Tuesday, February 14, 2017

 

The Combine


A decade ago, maybe longer, I went to New York to write. While I was there, I saw a remarkable art history lecture at the Met, about Robert Rauschenberg. The lecture was given by John Paoletti of Wesleyan, who spoke with admiration and a wry wit about Rauschenberg and his work.

Rauschenberg, who died in 2008, was a painter and sculptor, but often he combined those things with found objects, various materials, and other art to create "combines" like the one above, his most famous.  Paoletti showed slides of the combines, sometimes in the process of being created, and I leaned forward, fascinated. I still remember that shock of discovery.

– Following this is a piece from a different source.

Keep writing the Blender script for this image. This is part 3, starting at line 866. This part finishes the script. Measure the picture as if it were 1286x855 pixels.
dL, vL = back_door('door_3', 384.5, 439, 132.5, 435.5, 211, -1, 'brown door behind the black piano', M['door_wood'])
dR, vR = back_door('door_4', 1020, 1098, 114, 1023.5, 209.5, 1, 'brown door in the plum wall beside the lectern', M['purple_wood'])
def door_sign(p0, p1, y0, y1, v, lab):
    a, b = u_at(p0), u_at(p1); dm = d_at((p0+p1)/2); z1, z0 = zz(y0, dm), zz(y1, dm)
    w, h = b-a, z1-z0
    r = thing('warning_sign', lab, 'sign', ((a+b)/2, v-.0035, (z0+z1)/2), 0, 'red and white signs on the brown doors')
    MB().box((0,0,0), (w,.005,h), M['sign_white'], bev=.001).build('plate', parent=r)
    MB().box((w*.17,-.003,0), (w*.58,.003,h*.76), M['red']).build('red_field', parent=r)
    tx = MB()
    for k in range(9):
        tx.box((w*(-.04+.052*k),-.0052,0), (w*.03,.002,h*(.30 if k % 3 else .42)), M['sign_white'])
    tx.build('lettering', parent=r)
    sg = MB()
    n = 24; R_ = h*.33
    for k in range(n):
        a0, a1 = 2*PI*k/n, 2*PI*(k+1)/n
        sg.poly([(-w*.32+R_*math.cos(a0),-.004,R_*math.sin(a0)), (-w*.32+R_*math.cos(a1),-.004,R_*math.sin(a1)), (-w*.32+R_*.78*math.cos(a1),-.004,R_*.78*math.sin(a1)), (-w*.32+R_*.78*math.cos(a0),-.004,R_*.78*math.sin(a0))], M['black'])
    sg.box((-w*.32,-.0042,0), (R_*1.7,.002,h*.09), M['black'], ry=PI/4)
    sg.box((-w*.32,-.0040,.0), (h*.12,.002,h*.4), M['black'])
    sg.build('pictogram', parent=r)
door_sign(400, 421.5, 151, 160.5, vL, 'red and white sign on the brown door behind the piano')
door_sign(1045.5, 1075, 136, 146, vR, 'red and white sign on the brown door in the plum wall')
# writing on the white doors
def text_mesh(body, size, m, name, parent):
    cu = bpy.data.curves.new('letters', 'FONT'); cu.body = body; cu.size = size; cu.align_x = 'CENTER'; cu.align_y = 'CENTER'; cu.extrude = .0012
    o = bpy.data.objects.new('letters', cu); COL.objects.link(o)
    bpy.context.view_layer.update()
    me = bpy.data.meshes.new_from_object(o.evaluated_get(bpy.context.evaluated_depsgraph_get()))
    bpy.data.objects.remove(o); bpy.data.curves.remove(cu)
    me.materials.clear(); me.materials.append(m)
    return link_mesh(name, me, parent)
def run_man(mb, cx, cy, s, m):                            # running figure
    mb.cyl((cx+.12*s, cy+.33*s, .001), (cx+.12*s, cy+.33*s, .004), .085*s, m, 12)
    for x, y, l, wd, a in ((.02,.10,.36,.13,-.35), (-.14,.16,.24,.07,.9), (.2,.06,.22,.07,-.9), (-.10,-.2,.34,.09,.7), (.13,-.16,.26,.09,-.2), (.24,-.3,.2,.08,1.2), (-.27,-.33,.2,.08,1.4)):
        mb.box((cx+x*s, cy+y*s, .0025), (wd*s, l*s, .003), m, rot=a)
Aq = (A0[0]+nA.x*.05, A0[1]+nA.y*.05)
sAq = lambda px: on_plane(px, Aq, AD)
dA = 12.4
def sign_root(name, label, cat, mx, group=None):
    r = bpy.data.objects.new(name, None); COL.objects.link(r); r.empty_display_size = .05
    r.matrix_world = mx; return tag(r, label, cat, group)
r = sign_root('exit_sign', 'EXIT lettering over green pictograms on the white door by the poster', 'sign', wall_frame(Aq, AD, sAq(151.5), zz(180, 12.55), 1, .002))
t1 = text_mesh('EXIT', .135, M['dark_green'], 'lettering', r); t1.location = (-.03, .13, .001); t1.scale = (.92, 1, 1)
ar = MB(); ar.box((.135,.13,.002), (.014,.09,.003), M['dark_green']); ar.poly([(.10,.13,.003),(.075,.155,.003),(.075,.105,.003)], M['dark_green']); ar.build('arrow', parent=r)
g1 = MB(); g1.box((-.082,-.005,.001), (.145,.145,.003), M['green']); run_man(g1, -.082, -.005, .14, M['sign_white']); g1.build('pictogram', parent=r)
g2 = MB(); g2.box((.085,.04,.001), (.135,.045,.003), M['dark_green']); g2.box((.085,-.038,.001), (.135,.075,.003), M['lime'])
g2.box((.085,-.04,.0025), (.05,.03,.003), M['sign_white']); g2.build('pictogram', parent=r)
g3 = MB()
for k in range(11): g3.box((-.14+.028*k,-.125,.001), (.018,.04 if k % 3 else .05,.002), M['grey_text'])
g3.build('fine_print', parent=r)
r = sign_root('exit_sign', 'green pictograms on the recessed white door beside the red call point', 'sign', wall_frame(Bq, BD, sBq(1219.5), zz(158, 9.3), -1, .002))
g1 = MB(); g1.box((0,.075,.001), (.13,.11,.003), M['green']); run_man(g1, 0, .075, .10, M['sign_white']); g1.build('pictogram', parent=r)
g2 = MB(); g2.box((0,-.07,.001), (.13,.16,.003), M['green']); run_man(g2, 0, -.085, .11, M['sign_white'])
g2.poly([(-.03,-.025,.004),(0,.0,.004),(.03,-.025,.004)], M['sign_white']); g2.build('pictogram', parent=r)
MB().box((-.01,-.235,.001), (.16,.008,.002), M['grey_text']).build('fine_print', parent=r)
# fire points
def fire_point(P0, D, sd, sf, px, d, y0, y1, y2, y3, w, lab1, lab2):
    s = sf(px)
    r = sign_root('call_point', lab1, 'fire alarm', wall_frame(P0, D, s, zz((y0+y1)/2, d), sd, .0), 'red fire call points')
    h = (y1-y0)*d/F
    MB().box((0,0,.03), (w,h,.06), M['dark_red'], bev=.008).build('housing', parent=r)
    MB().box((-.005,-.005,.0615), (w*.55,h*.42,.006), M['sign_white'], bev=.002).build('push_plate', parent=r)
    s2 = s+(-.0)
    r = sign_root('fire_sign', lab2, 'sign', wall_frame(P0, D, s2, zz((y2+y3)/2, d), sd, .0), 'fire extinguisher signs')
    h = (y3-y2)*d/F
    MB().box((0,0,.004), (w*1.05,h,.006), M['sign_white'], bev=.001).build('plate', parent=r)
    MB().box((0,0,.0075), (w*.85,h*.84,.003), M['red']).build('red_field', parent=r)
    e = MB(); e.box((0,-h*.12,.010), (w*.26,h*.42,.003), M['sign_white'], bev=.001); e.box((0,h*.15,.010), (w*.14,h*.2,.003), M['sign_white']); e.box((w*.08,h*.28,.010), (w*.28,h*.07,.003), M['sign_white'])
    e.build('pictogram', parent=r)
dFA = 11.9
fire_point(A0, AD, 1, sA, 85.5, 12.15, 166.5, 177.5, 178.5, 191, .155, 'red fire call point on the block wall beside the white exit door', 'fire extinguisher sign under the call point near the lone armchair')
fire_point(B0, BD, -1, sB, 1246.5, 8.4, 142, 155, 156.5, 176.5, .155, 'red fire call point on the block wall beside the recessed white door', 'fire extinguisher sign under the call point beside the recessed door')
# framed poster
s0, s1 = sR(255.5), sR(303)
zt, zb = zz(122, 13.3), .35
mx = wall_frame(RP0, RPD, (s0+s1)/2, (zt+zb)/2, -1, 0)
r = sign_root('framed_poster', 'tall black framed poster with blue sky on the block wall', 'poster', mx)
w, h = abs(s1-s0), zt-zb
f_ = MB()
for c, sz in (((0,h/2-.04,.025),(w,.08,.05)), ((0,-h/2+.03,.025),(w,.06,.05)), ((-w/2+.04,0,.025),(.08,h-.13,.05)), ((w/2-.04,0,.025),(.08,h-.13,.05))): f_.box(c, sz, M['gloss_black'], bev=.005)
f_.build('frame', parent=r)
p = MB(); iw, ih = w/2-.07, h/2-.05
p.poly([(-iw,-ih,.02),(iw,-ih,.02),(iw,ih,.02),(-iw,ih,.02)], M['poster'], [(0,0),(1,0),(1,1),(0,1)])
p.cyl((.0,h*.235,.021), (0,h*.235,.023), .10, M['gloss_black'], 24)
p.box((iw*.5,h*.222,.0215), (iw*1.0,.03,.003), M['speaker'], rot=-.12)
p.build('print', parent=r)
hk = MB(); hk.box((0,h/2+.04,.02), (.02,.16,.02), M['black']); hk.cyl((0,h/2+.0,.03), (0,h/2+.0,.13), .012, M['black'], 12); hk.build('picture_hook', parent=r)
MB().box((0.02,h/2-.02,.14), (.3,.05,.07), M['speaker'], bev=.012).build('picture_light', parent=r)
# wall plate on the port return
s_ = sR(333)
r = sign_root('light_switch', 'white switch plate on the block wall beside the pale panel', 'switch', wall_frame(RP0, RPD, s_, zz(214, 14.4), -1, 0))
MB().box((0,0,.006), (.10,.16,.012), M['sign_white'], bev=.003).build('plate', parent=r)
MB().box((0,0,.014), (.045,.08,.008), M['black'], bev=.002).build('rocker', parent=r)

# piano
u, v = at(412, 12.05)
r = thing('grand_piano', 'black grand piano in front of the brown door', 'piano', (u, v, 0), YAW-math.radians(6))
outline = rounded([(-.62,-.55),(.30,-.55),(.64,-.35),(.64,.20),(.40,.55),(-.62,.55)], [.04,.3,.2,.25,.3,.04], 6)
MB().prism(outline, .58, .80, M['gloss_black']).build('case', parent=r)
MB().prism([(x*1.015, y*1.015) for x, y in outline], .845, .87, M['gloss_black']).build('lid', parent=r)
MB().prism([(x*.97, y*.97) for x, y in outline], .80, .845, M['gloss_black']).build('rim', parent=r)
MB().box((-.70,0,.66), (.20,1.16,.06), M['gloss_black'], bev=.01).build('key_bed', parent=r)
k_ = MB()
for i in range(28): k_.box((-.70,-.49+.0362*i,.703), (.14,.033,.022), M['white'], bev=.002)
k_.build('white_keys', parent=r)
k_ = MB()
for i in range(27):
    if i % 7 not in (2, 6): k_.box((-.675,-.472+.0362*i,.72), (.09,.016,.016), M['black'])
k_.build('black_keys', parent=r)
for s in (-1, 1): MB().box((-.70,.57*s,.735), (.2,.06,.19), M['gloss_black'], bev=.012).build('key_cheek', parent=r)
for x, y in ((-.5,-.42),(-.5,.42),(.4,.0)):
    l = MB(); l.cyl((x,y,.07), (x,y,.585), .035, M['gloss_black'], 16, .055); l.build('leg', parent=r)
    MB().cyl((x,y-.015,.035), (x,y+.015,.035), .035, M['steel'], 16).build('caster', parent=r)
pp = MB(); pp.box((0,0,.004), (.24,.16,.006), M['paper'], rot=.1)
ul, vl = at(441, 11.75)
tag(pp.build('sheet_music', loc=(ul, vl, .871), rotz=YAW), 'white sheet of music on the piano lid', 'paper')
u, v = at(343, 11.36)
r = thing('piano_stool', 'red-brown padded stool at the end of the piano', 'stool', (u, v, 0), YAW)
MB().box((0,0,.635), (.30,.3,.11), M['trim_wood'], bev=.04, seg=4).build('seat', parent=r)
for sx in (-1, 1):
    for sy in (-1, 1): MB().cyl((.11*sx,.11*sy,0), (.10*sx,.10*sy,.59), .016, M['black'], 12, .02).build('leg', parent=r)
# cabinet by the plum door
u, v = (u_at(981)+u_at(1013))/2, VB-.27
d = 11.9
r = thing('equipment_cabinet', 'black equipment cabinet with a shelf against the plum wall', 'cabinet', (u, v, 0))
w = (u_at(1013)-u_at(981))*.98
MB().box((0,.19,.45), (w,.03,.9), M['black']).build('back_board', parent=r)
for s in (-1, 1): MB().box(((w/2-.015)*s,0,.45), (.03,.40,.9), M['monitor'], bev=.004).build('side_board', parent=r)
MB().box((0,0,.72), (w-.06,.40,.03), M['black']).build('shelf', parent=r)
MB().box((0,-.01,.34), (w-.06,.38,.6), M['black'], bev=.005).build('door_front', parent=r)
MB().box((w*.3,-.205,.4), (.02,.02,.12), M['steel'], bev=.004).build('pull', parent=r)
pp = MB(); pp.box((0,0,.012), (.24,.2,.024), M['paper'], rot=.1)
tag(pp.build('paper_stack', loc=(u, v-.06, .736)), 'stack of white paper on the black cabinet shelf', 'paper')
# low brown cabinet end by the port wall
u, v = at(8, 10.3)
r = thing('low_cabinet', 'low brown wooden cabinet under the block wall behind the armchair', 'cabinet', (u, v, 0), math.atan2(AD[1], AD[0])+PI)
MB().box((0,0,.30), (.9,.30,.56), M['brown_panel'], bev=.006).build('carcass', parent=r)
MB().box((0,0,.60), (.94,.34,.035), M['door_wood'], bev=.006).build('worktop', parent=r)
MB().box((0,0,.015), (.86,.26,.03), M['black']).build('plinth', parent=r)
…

We all create combines. We inhabit them, surrounded by the shape and texture and scent of those things we have gathered around us, and the ideas and constructs that frame our view of the world. What I loved about Rauschenberg, as Paoletti talked, was the way that he so intentionally did this, while most of us are haphazard. I was a dog dragging a stick around for no real reason, but Rauschenberg was a careful bird, putting the bit of newspaper below the stick and the leaf to form a nest.  

But now, I try. 


Comments:
You seem more like the bird who carefully formed a nest with a view. A view framed by all the experiences you gathered both deliberately and haphazardly, just like life itself. I think Rauschenberg often layers his compositions (combine makes me visualize the machine that harvests grain crops) with a studied deliberation that searches a response. And that feels almost contrived to me sometimes. A response to art is very personal and it should come naturally from within. I hate it when I look at art that tries to rush that response out of me…okay, hate may be harsh… I resent being hit by the combine.